**Dataset section**
•••

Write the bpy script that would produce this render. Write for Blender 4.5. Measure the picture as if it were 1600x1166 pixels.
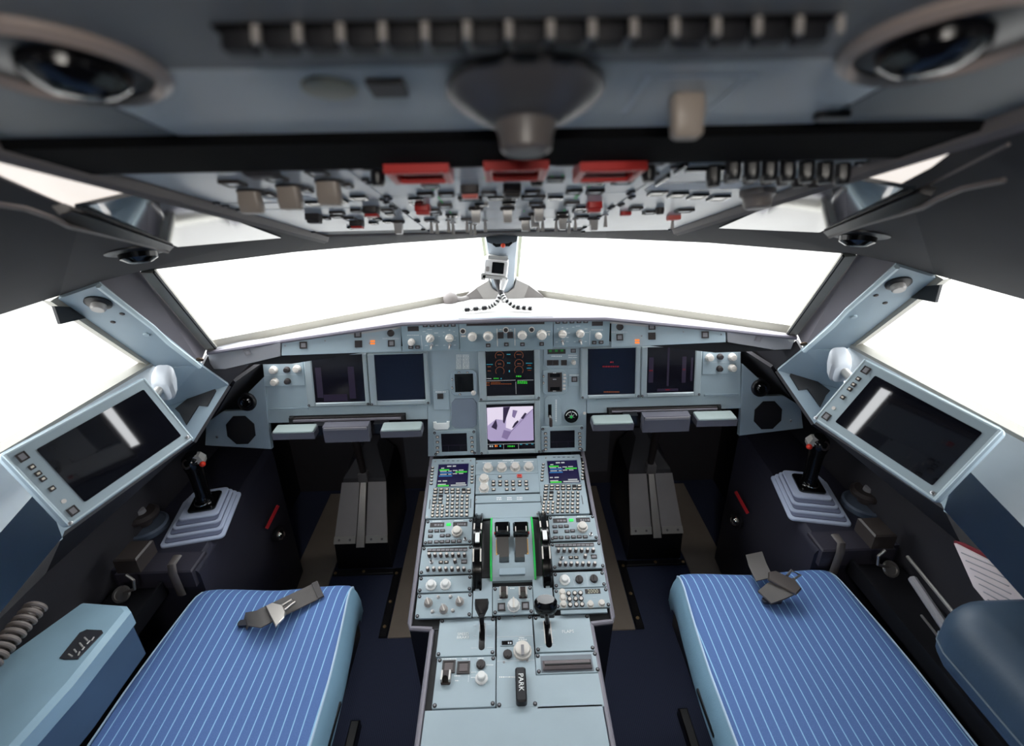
import bpy, math, random
from mathutils import Vector, Matrix
random.seed(7)
sin, cos, pi = math.sin, math.cos, math.pi
for _o in list(bpy.data.objects): bpy.data.objects.remove(_o)
COL = bpy.context.scene.collection

# ------------------------------------------------------------------ camera
CAM = Vector((0, 0, 1.75)); FPX = 780.0; CX0, CY0 = 800.0, 533.0
PITCH, YAW, ROLL = math.radians(23.0), math.radians(0.95), math.radians(1.1)
_f = Vector((sin(YAW)*cos(PITCH), cos(YAW)*cos(PITCH), -sin(PITCH)))
_r0 = Vector((cos(YAW), -sin(YAW), 0)); _u0 = _r0.cross(_f)
_r = cos(ROLL)*_r0 - sin(ROLL)*_u0; _u = sin(ROLL)*_r0 + cos(ROLL)*_u0
cam_d = bpy.data.cameras.new('camera'); cam = bpy.data.objects.new('camera', cam_d); COL.objects.link(cam)
M = Matrix.Identity(4)
for i in range(3): M[i][0] = _r[i]; M[i][1] = _u[i]; M[i][2] = -_f[i]; M[i][3] = CAM[i]
cam.matrix_world = M
cam_d.sensor_fit = 'HORIZONTAL'; cam_d.sensor_width = 36; cam_d.lens = FPX/1600*36
cam_d.shift_y = -(583-CY0)/1600.0
cam_d.clip_start = 0.02; cam_d.clip_end = 100
cam_d.dof.use_dof = True; cam_d.dof.focus_distance = 1.45; cam_d.dof.aperture_fstop = 4.0
S = bpy.context.scene; S.camera = cam
S.view_settings.view_transform = 'Standard'; S.view_settings.look = 'None'; S.view_settings.gamma = 1
S.view_settings.use_curve_mapping = False; S.view_settings.exposure = 0.0
S.cycles.max_bounces = 10; S.cycles.diffuse_bounces = 5; S.cycles.glossy_bounces = 4; S.cycles.transparent_max_bounces = 10
S.cycles.sample_clamp_indirect = 6.0
# ------------------------------------------------------------------ sky: flat white overcast outside
W = bpy.data.worlds.new('overcast_sky'); S.world = W; W.use_nodes = True
_nt = W.node_tree; _bg = _nt.nodes['Background']; _bg.inputs[1].default_value = 1.0
_tc = _nt.nodes.new('ShaderNodeTexCoord'); _sx = _nt.nodes.new('ShaderNodeSeparateXYZ'); _cr = _nt.nodes.new('ShaderNodeValToRGB'); _mr = _nt.nodes.new('ShaderNodeMapRange')
_mr.inputs[1].default_value = -.15; _mr.inputs[2].default_value = .15; _nt.links.new(_tc.outputs['Generated'], _sx.inputs[0]); _nt.links.new(_sx.outputs['Z'], _mr.inputs[0]); _nt.links.new(_mr.outputs[0], _cr.inputs[0])
_cr.color_ramp.elements[0].color = (1.9, 1.88, 1.85, 1); _cr.color_ramp.elements[1].color = (9.2, 9.4, 9.6, 1); _nt.links.new(_cr.outputs[0], _bg.inputs[0])   # bright apron below, brighter cloud above

def portal(c, x, y, sx, sy):          # marks a window opening for the sky light
    l = bpy.data.lights.new('sky_portal', 'AREA'); l.shape = 'RECTANGLE'; l.size = sx; l.size_y = sy; l.cycles.is_portal = True
    o = bpy.data.objects.new('sky_portal', l); COL.objects.link(o)
    x = Vector(x).normalized(); y = Vector(y); y = (y - y.dot(x)*x).normalized(); z = x.cross(y)
    m = Matrix.Identity(4)
    for i in range(3): m[i][0] = x[i]; m[i][1] = y[i]; m[i][2] = z[i]; m[i][3] = c[i]
    o.matrix_world = m; o['kind'] = 'helper'

# ------------------------------------------------------------------ projection helpers
def ray(x, y): return _f + _r*((x-CX0)/FPX) + _u*((CY0-y)/FPX)
def P(x, y, X=None, Y=None, Z=None, t=None):
    d = ray(x, y)
    if X is not None: t = (X-CAM.x)/d.x
    elif Y is not None: t = (Y-CAM.y)/d.y
    elif Z is not None: t = (Z-CAM.z)/d.z
    return CAM + d*t
def proj(p):
    d = Vector(p)-CAM; z = d.dot(_f); return (CX0+FPX*d.dot(_r)/z, CY0-FPX*d.dot(_u)/z)
def crop(x0, y0, s): return lambda x, y: (x0+x/s, y0+y/s)
k1 = crop(380,480,3.8095); k2 = crop(780,480,3.8095); k3 = crop(640,700,5); k4 = crop(640,880,5)
f1 = crop(620,485,8.889); f2 = crop(780,485,8.889); e1 = crop(740,540,6.861); m1 = crop(660,710,9.72)
q1 = crop(720,780,7.775); o1 = crop(240,230,4); o2 = crop(560,230,3.3333); o3 = crop(1000,230,4)
g1 = crop(660,360,5.714); l1 = crop(0,440,3.643); r1 = crop(1180,440,3.643); l2 = crop(200,440,4.165)
s1 = crop(180,640,2.7125); s2 = crop(940,640,2.7125); aL_ = crop(0,780,4.02); aR_ = crop(1300,760,3.76)
p1 = crop(460,660,4.86); p2 = crop(930,660,4.86); c1 = crop(0,200,3.478); c2 = crop(1140,200,3.478)
t1 = crop(0,0,3.478); t2 = crop(960,0,2.5); h1 = crop(0,0,2); h2 = crop(800,0,2); L3 = crop(0,360,2.242); R3 = crop(1080,360,2.242)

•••

**Task details**
Set down the complete material exactly, but do not include the images.

**Problem solution**
Write the bpy script that would produce this render. Write for Blender 4.5. Measure the picture as if it were 1600x1166 pixels.
import bpy, math, random
from mathutils import Vector, Matrix
random.seed(7)
sin, cos, pi = math.sin, math.cos, math.pi
for _o in list(bpy.data.objects): bpy.data.objects.remove(_o)
COL = bpy.context.scene.collection

# ------------------------------------------------------------------ camera
CAM = Vector((0, 0, 1.75)); FPX = 780.0; CX0, CY0 = 800.0, 533.0
PITCH, YAW, ROLL = math.radians(23.0), math.radians(0.95), math.radians(1.1)
_f = Vector((sin(YAW)*cos(PITCH), cos(YAW)*cos(PITCH), -sin(PITCH)))
_r0 = Vector((cos(YAW), -sin(YAW), 0)); _u0 = _r0.cross(_f)
_r = cos(ROLL)*_r0 - sin(ROLL)*_u0; _u = sin(ROLL)*_r0 + cos(ROLL)*_u0
cam_d = bpy.data.cameras.new('camera'); cam = bpy.data.objects.new('camera', cam_d); COL.objects.link(cam)
M = Matrix.Identity(4)
for i in range(3): M[i][0] = _r[i]; M[i][1] = _u[i]; M[i][2] = -_f[i]; M[i][3] = CAM[i]
cam.matrix_world = M
cam_d.sensor_fit = 'HORIZONTAL'; cam_d.sensor_width = 36; cam_d.lens = FPX/1600*36
cam_d.shift_y = -(583-CY0)/1600.0
cam_d.clip_start = 0.02; cam_d.clip_end = 100
cam_d.dof.use_dof = True; cam_d.dof.focus_distance = 1.45; cam_d.dof.aperture_fstop = 4.0
S = bpy.context.scene; S.camera = cam
S.view_settings.view_transform = 'Standard'; S.view_settings.look = 'None'; S.view_settings.gamma = 1
S.view_settings.use_curve_mapping = False; S.view_settings.exposure = 0.0
S.cycles.max_bounces = 10; S.cycles.diffuse_bounces = 5; S.cycles.glossy_bounces = 4; S.cycles.transparent_max_bounces = 10
S.cycles.sample_clamp_indirect = 6.0
# ------------------------------------------------------------------ sky: flat white overcast outside
W = bpy.data.worlds.new('overcast_sky'); S.world = W; W.use_nodes = True
_nt = W.node_tree; _bg = _nt.nodes['Background']; _bg.inputs[1].default_value = 1.0
_tc = _nt.nodes.new('ShaderNodeTexCoord'); _sx = _nt.nodes.new('ShaderNodeSeparateXYZ'); _cr = _nt.nodes.new('ShaderNodeValToRGB'); _mr = _nt.nodes.new('ShaderNodeMapRange')
_mr.inputs[1].default_value = -.15; _mr.inputs[2].default_value = .15; _nt.links.new(_tc.outputs['Generated'], _sx.inputs[0]); _nt.links.new(_sx.outputs['Z'], _mr.inputs[0]); _nt.links.new(_mr.outputs[0], _cr.inputs[0])
_cr.color_ramp.elements[0].color = (1.9, 1.88, 1.85, 1); _cr.color_ramp.elements[1].color = (9.2, 9.4, 9.6, 1); _nt.links.new(_cr.outputs[0], _bg.inputs[0])   # bright apron below, brighter cloud above

def portal(c, x, y, sx, sy):          # marks a window opening for the sky light
    l = bpy.data.lights.new('sky_portal', 'AREA'); l.shape = 'RECTANGLE'; l.size = sx; l.size_y = sy; l.cycles.is_portal = True
    o = bpy.data.objects.new('sky_portal', l); COL.objects.link(o)
    x = Vector(x).normalized(); y = Vector(y); y = (y - y.dot(x)*x).normalized(); z = x.cross(y)
    m = Matrix.Identity(4)
    for i in range(3): m[i][0] = x[i]; m[i][1] = y[i]; m[i][2] = z[i]; m[i][3] = c[i]
    o.matrix_world = m; o['kind'] = 'helper'

# ------------------------------------------------------------------ projection helpers
def ray(x, y): return _f + _r*((x-CX0)/FPX) + _u*((CY0-y)/FPX)
def P(x, y, X=None, Y=None, Z=None, t=None):
    d = ray(x, y)
    if X is not None: t = (X-CAM.x)/d.x
    elif Y is not None: t = (Y-CAM.y)/d.y
    elif Z is not None: t = (Z-CAM.z)/d.z
    return CAM + d*t
def proj(p):
    d = Vector(p)-CAM; z = d.dot(_f); return (CX0+FPX*d.dot(_r)/z, CY0-FPX*d.dot(_u)/z)
def crop(x0, y0, s): return lambda x, y: (x0+x/s, y0+y/s)
k1 = crop(380,480,3.8095); k2 = crop(780,480,3.8095); k3 = crop(640,700,5); k4 = crop(640,880,5)
f1 = crop(620,485,8.889); f2 = crop(780,485,8.889); e1 = crop(740,540,6.861); m1 = crop(660,710,9.72)
q1 = crop(720,780,7.775); o1 = crop(240,230,4); o2 = crop(560,230,3.3333); o3 = crop(1000,230,4)
g1 = crop(660,360,5.714); l1 = crop(0,440,3.643); r1 = crop(1180,440,3.643); l2 = crop(200,440,4.165)
s1 = crop(180,640,2.7125); s2 = crop(940,640,2.7125); aL_ = crop(0,780,4.02); aR_ = crop(1300,760,3.76)
p1 = crop(460,660,4.86); p2 = crop(930,660,4.86); c1 = crop(0,200,3.478); c2 = crop(1140,200,3.478)
t1 = crop(0,0,3.478); t2 = crop(960,0,2.5); h1 = crop(0,0,2); h2 = crop(800,0,2); L3 = crop(0,360,2.242); R3 = crop(1080,360,2.242)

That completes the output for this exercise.